Le représentant permanent du Kenya à l'ONU, Machariah Kamau a déclaré au secrétaire général de l'ONU Ban Ki-Moon, « Bien que des rencontre multilatérales et bilatérales très importantes étaient prévues pour le président Kenyatta cette semaine, dont un discours devant l'Assemblée générale, nous regrettons profondément qu'il ne puisse pas quitter le pays en même temps que le vice-président. »
Le caractère horrifique de l’attaque de Westgate souligne le caractère criminel du soutien accordé par le gouvernement des États-Unis et ses alliés aux milices d'opposition liées à Al Qaïda en Syrie. Ces forces ont mené, d'après les responsables américains, des centaines d'attaques terroristes dans ce pays, tuant un grand nombre de civils innocents.
L'intensification du soutien apporté par Washington et ses alliés des monarchies du Golfe persique aux forces liées à Al Qaïda internationalement, d'abord durant la guerre de 2011 en Libye et maintenant en Syrie, a créé les conditions pour que se produisent plus d'attaques et pour un nouveau "retour de flamme" catastrophique contre les cibles civiles. Déjà le 11 septembre 2012, les forces islamistes en Libye qui avaient pris le contrôle d'une partie de Benghazi durant la guerre de l'OTAN, ont attaqué des installations américaines, tuant le diplomate américain Christopher Stevens.
Cette montée des attentats liées à Al Qaïda sur toute la planète intervient moins de deux semaines après que le gouvernement Obama, confronté à une profonde opposition populaire et à la menace d'une confrontation militaire avec l'Iran et la Russie, a dû retarder une guerre contre la Syrie qui visait à soutenir les forces d'opposition liées à Al Qaïda. Cela a entraîné des espoirs de négociations entre les États-Unis, la Syrie et les alliés de la Syrie Iran et Russie, à l'ONU. L'opposition islamiste syrienne s'oppose farouchement à ces négociations parce qu'elles risquent la défaite.

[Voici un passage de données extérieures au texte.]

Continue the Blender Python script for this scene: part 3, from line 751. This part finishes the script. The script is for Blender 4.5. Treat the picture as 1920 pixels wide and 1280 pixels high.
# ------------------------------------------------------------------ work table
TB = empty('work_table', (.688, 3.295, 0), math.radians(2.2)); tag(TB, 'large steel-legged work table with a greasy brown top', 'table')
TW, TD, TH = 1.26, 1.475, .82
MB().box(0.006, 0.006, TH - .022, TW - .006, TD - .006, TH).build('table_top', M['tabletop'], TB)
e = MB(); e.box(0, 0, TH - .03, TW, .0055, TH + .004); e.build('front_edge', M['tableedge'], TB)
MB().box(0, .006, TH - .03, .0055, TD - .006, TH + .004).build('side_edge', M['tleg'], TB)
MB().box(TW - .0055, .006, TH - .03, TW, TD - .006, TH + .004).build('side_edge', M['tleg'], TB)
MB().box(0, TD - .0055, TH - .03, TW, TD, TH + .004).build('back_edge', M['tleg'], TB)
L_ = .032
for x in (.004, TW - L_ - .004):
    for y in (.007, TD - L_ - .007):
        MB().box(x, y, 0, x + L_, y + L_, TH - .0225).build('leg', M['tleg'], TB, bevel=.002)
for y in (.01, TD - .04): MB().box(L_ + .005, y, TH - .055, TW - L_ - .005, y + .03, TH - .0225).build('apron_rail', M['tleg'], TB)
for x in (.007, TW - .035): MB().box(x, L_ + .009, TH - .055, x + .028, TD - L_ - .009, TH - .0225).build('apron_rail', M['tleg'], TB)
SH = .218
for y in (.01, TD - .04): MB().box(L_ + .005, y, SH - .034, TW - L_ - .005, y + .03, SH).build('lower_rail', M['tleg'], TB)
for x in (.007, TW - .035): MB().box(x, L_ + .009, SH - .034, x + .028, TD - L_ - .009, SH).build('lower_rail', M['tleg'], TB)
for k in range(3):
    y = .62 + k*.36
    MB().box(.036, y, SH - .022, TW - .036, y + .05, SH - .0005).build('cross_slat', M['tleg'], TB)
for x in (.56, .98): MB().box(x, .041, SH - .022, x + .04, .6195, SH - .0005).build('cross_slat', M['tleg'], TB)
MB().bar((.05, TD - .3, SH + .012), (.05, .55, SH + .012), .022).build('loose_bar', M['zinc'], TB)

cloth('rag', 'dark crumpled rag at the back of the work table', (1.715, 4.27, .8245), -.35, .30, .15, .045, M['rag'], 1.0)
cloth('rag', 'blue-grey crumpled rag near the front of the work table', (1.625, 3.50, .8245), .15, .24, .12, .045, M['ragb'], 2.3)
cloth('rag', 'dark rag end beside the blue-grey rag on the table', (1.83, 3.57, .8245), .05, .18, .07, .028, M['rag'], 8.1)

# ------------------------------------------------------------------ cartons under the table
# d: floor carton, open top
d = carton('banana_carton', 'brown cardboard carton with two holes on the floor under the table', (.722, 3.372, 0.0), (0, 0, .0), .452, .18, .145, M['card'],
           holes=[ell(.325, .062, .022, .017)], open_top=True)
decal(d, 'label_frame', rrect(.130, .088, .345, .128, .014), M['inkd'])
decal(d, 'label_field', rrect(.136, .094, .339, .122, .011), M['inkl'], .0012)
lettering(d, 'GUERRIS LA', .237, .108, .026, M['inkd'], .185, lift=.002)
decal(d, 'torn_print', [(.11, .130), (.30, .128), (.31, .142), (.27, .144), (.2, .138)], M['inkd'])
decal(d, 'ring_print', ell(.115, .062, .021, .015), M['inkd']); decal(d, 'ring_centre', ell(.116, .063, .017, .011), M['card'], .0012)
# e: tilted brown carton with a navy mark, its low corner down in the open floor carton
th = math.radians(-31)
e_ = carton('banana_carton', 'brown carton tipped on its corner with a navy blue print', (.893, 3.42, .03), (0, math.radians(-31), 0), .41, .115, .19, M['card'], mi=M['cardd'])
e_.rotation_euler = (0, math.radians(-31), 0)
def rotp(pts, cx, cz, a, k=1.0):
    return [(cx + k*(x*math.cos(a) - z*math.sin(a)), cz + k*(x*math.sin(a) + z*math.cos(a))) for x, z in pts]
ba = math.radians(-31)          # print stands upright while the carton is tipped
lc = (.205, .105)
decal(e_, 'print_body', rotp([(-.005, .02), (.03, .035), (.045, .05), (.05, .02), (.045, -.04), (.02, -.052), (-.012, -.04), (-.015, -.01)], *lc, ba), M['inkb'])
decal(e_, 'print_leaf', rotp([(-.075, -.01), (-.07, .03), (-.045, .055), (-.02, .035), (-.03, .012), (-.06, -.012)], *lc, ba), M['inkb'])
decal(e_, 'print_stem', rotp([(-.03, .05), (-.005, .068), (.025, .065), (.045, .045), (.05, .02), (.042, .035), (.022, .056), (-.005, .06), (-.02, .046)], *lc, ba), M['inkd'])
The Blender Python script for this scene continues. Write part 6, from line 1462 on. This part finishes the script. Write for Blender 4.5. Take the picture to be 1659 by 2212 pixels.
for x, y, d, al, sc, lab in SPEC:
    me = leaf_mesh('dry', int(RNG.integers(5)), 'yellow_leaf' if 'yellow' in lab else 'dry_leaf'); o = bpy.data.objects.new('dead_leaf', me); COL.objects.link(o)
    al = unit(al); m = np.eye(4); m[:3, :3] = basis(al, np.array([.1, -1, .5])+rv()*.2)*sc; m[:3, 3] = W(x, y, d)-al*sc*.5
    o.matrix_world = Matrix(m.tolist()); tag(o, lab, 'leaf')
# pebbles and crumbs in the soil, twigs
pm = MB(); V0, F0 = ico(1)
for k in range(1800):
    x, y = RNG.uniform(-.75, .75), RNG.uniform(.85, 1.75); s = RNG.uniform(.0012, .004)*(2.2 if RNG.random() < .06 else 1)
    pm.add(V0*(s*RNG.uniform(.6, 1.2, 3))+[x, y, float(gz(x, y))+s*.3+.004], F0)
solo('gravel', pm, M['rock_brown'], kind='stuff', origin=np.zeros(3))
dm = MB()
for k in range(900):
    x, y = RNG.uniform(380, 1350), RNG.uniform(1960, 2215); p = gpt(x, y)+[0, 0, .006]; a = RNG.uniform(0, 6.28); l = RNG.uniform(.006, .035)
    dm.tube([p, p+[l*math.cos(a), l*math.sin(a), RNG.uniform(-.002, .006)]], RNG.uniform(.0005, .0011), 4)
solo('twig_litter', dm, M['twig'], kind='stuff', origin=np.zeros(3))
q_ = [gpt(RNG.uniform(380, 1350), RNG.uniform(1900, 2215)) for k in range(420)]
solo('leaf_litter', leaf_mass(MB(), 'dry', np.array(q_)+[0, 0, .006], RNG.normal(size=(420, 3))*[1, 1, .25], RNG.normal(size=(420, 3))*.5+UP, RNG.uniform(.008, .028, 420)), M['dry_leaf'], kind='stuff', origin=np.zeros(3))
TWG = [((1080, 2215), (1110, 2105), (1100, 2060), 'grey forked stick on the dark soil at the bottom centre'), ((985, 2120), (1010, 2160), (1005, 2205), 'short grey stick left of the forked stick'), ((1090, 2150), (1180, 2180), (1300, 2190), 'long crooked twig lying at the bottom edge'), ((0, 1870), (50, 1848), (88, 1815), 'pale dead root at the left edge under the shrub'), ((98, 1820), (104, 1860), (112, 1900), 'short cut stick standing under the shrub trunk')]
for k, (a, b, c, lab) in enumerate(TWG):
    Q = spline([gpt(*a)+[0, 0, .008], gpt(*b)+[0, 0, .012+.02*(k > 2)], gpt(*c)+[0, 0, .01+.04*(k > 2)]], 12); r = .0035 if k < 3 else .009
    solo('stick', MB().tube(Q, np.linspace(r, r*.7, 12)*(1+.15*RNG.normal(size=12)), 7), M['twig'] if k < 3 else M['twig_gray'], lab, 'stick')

Que les attentats au Kenya soient une réponse au retardement de la guerre en Syrie ou une attaque motivée par des objectifs locaux et facilitée par un financement et un soutien politique international accru pour Al Qaïda dans le cadre de la guerre en Syrie, cela reste à déterminer.
Les responsables américains agissent toutefois en partant du principe que les forces liées à Al Qaïda pourraient, en représailles, monter de nouvelles attaques contre les négociations à l'ONU.
La chaîne télévisée d’information MSNBC a fait savoir hier que, en réaction à l'attentat de Nairobi, les forces de sécurité à New York renforçaient la sécurité à Manhattan en prévision de la tenue cette semaine de l'assemblée générale de l'ONU.